Целым рядом непривычных для нас характеристик в религиозно-мифологической картине мира наделялось не только число, но и пространство. Классическая механика Ньютона базируется на представлении о нем как о бесконечной, однородной по всем направлениям протяженности, в любой точке которого постоянно действуют одни и те же универсальные законы. Древнее миросозерцание, менее всего интересовавшееся абстракциями, представляло его совершенно противоположным образом. Как и в случае с числом, на первый план выступало не отвлеченное понятие, а конкретная реальность.
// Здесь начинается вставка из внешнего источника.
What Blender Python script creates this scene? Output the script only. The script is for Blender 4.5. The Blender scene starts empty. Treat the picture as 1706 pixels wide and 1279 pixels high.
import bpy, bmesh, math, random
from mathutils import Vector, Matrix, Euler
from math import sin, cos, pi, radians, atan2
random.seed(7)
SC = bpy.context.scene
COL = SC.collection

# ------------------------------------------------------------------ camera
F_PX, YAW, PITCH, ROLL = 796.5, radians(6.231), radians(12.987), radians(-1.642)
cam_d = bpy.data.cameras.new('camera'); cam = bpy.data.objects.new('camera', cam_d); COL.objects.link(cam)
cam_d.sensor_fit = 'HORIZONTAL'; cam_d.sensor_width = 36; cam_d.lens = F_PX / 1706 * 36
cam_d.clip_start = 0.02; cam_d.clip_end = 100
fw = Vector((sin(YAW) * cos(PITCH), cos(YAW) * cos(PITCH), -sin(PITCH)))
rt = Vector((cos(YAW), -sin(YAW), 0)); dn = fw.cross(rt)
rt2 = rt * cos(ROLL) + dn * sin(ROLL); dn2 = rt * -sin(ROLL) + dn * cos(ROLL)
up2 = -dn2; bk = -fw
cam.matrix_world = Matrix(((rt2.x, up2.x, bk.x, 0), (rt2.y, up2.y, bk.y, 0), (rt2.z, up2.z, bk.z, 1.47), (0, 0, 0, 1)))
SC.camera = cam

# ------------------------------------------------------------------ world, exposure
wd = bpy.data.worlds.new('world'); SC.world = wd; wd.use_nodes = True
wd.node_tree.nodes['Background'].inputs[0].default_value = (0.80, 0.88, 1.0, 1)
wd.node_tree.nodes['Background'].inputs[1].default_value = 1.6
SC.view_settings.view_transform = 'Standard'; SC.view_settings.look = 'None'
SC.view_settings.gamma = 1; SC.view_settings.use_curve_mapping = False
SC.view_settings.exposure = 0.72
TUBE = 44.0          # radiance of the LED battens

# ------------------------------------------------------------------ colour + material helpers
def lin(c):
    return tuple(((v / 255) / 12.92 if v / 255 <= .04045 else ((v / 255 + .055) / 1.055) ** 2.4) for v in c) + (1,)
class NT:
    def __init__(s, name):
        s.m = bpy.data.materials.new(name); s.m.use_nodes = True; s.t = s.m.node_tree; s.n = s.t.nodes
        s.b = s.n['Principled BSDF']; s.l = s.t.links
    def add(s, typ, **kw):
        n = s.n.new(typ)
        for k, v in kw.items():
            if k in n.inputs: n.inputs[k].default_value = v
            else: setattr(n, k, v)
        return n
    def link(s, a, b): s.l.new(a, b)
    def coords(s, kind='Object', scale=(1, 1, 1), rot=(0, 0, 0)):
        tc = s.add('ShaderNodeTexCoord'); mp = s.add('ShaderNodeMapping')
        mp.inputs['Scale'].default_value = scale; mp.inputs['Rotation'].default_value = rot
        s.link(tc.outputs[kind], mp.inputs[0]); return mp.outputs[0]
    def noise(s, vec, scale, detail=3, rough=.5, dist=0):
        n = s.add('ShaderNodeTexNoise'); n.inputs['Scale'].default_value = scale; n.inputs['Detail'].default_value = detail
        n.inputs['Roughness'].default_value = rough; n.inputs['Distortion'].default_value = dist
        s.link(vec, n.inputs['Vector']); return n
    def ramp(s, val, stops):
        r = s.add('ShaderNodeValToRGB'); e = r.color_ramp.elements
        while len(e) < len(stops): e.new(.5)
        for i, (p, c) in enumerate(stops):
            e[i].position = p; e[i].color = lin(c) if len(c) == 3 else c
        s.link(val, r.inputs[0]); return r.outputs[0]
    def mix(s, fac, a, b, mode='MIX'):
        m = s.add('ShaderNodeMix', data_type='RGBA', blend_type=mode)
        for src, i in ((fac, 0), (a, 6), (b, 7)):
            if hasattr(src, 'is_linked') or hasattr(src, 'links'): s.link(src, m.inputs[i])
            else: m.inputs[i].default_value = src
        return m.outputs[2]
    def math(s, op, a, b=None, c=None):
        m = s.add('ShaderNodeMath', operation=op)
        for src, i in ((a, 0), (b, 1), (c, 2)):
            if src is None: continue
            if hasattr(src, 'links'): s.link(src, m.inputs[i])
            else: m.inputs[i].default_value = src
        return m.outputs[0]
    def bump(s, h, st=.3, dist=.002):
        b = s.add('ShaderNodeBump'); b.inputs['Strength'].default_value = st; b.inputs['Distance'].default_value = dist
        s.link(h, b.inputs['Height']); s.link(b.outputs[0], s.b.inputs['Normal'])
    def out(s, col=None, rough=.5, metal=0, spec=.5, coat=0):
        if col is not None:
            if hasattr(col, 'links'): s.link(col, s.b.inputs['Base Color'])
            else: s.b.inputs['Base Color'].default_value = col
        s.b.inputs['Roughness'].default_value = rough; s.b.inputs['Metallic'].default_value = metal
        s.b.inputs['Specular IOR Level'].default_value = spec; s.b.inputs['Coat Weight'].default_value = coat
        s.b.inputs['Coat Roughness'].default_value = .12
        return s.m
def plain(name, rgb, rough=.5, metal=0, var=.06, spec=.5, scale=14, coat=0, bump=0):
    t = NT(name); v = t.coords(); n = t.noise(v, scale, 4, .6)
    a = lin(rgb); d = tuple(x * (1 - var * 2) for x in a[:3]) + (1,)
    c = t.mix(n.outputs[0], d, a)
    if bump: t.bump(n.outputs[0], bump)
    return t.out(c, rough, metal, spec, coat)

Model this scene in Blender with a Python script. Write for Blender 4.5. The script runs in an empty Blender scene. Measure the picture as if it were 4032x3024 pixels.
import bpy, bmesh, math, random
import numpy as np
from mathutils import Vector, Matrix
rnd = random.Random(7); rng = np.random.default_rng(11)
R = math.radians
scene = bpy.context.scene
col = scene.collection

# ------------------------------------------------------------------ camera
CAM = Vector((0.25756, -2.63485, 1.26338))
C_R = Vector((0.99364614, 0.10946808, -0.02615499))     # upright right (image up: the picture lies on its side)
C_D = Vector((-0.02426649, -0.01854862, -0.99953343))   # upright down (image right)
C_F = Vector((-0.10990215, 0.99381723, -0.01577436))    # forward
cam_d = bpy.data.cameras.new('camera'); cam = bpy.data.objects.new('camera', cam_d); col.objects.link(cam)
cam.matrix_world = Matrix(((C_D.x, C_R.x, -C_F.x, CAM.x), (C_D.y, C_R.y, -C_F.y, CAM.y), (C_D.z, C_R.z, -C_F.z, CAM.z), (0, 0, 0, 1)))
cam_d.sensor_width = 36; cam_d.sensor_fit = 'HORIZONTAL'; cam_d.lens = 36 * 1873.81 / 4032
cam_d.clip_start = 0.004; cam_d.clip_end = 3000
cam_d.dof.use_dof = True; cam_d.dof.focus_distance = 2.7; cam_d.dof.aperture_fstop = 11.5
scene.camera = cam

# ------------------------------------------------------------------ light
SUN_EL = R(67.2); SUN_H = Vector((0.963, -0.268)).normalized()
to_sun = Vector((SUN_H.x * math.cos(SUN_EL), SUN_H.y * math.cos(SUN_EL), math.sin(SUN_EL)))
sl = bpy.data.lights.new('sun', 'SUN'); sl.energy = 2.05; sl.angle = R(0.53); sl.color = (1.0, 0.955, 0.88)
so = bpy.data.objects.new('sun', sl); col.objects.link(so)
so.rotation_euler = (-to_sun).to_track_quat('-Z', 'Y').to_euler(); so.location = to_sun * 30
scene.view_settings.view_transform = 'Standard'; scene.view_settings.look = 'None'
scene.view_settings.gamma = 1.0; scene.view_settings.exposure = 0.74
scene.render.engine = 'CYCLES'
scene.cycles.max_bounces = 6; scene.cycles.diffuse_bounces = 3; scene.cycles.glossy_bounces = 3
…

Вселенной для человека была территория его обитания, соответственно этому пространство не мыслилось в отрыве от ландшафта — гор, рек, долин. По религиозным же воззрениям, качества и характеристики различных участков племенной территории были разными. Одни из них отличались особой благоприятностью, других же, напротив, следовало опасаться и стараться обходить стороной. Главным критерием здесь служили вовсе не какие-то физические особенности местности. Опутанное суевериями сознание остерегалось опасностей не столько природных, сколько сверхъестественных.

Для первобытного человека чуть ли не каждый клочок его племенной территории исполнен особым мифологическим смыслом. С ним связаны определенные легенды и предания. В таком-то месте, согласно племенному мифу, вышли из земли первопредки человечества, в другом — у них родился первый потомок, в третьем — отважный герой глубокой древности поразил страшное чудовище, чье тело, окаменев, обратилось в лежащий и доныне камень. В силу такой мифологической насыщенности пространства отдельные его точки, с которыми связаны наиболее важные события мифического прошлого, приобретают особую значимость. Там исполняются обряды и церемонии, сооружаются алтари, приносятся жертвы духам. Эти места объявляются священными.

Сейчас, отправляясь в путь, мы не задумываемся, в каком направлении он лежит — на север, юг, запад или восток, ведь это не имеет практического значения. Древние же всегда самым серьезным образом размышляли над этой проблемой. У разных народов разные страны света считались благоприятными или неблагоприятными. Положительные свойства чаще всего приписывались востоку, ибо там рождается дарующее свет и жизнь солнце. Запад же определялся как место смерти, туда вместе с заходящим солнцем отправлялись умершие. Югу также обычно отдавалось предпочтение перед севером. Последний вместе с западом мыслился краем холода, мрака, зла. Впрочем, это лишь примерная схема, конкретных вариантов могло быть множество. Качества пространства определялись его родовой принадлежностью. В первую очередь благоприятной и счастливой считалась территория своего рода. По мере разложения родовой организации вся схема приобретала более умозрительный характер: прежние конкретные определения пространства обобщались и привязывались уже к физическим координатам — странам света. Так и получилось, что одни из них стали «добрыми», другие — «злыми».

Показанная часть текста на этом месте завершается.